Day 3: New York
I took the bus into Manhattan with Jay Z in the headphones and vibing off the blue skies and the raw energy that emanates from the hustle of New York City’s streets. Landed at 2pm, and in the Met by 4pm, staying with Mike, an old Taiwan hand on the Upper East Side. Go Chic would play later that night at Arlene’s Grocery, a Lower East Side indie rock joint, and Fire EX and White Eyes would play the next night at a 320-capacity live house inside the New York nightlife institution, Webster Hall.
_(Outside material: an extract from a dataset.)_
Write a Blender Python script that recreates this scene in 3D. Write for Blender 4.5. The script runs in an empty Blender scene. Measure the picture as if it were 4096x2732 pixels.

The Taiwan government’s new indie rock policy has interesting implications, namely that it’s a way of promoting Taiwan’s name in an arena where China can’t do anything about it. China has prevented Taiwan from participating in the United Nations, World Health Organization and other big assemblies of “nations” for more than 30 years. In the Olympics and other sporting events, the Taiwanese team must arrive under the banner “Chinese-Taipei.” The world’s top biennials of contemporary art have been pressured by the Chinese government to disallow Taiwan from calling its exhibition hall the “Taiwan Pavilion.” But indie rock has no large central organization to apply pressure to, and even if it did, I seriously doubt a rock festival would be sympathetic to a bullying, repressive regime that will not offer them any economic benefits in the foreseeable future. Even more interesting – let’s not forget that this is a policy of Ma Ying-jeou’s generally warm-on-China KMT government.